Condition—Good or fairly good, unless noted.

(2). Cottage, on the E. side of the Abbots Ripton Road, 230 yards N.N.W. of the church.

(3). Cottage, 140 yards N. of the church, is probably of late 17th- or early 18th-century date. The walls have been refaced with modern brick and at the S. end is a modern addition.

(4). Cottage, W. of (3) has been refaced with modern brick.

(5). Cottage, on E. side of road, 40 yards S. of the church.


(6). Cottage, on E. side of road, 30 yards S. of (5), is partly of brick and has a later addition at the back. The S. gabled wall has a projecting brick band at the level of the first floor.

(7). Cottage, on the E. side of the road, 30 yards S. of (6), is built on an L-shaped plan with the wings extending towards the N. and E.

(8). Cottage and post office, at E. corner of junction of Ermine Street and Abbots Ripton Road, 180 yards S. of the church, has a later addition at the S. end, which is possibly of early 18th-century date. The ground-storey of the front is of brick as is also part of the back.

(9). House, on the W. side of the road, 30 yards S.W. of the church, is of L-shaped plan with the wings projecting towards the N. and E.: the E. wing is probably of slightly later date than the main block. The house has been refaced with later brick and has modern additions both at the front and the back. Inside the building are some old doors with raised panels.

(10). Range, of three tenements, on the N.E. side of Ermine Street, 10 yards S.E. of (8), is of late 17th- or early 18th-century date.
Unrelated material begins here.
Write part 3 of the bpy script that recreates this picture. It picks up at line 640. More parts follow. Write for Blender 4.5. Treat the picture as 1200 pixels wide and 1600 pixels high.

(11). Swan and Salmon Inn (Plate 149), now a dwelling-house, at S. corner of junction of Ermine Street and the Abbots Ripton Road, is of brick. It was built c. 1676 on a rectangular plan with a slightly projecting central block on the N.W. or principal front. A later low addition has been built at the back over which the main roof has been carried down. The building is gabled at either end, as is also the central projecting block on the N.W. front; all the gables rise off moulded brick corbels. At the first-floor level is a plain projecting band of brick, and the end elevations have similar bands at the bottom of the gables. The front elevation has plain pilaster-strips at either end on the face of the central projection, and there are similar pilasters on the face of the front on either side of the central projection; the outer pilasters to the latter have simply moulded caps. There is one window on each floor on the front of the central projection and the front on either side of this, the latter with flat brick architraves eared and with plain key-block, and the former with a common flat architrave, carried up from the ground in pilaster-form, eared to the upper window and supporting a segmental arch above the lower window; the return-walls of the central projection have on the N.E. side a blocked doorway and on the S.W. side two blocked windows. On the N.E. front is a projecting chimney-stack diminishing with splayed offsets; on the first floor are two blocked windows and in the gable are two small elliptical lunettes. In the upper face of the chimney is a stone panel with a chained and collared swan carved in low relief and a small shaped shield with the initials C. and E. D. (for Christopher and Elizabeth Druell) and the date 1676; below is a cement panel with a flat brick surround and a salmon cut out of a flat metal plate; the upper parts of the chimney and gable have been re-built. The S.W. end is generally similar to the N.E. end but has a shaped gable with a cement band under the coping, below which is a projecting cornice of brick. On the back elevation is a refixed original two-panelled door, with the lower part sub-divided in the form of a fret and the upper panel with a central lozenge. Inside the building are some two-panelled doors.

(12). House, on S.E. side of road, 60 yards S.W. of (11), is built on a L-shaped plan with the wings extending towards the S.E. and S.W. The back elevation has been refaced with modern brick and a low one-storey addition has been built on to the easternmost corner of the house.

(13). House, two tenements, on W. side of road, 620 yards S.S.W. of the church, has a later addition at the back.

(14). Foundations, at Manor Farm, on W. side of the road, 100 yards S. of (13). The foundations of a former building to the S. of the present house include some fragments of worked stone.


(15). Earthwork at Bury Grove, 130 yards N.N.E. of the church consists of a roughly rectangular-shaped field surrounded on the S.E., N.W. and N.E. sides by a large bank, which becomes very slight on the N.W. side. In the easternmost corner is a rectangular enclosure surrounded by a ditch, the N.W. side of which is formed by a stream which runs across the field; the S.E. arm of the enclosing ditch is continued S.W. beyond the return S.W. arm along the whole length of the main bank.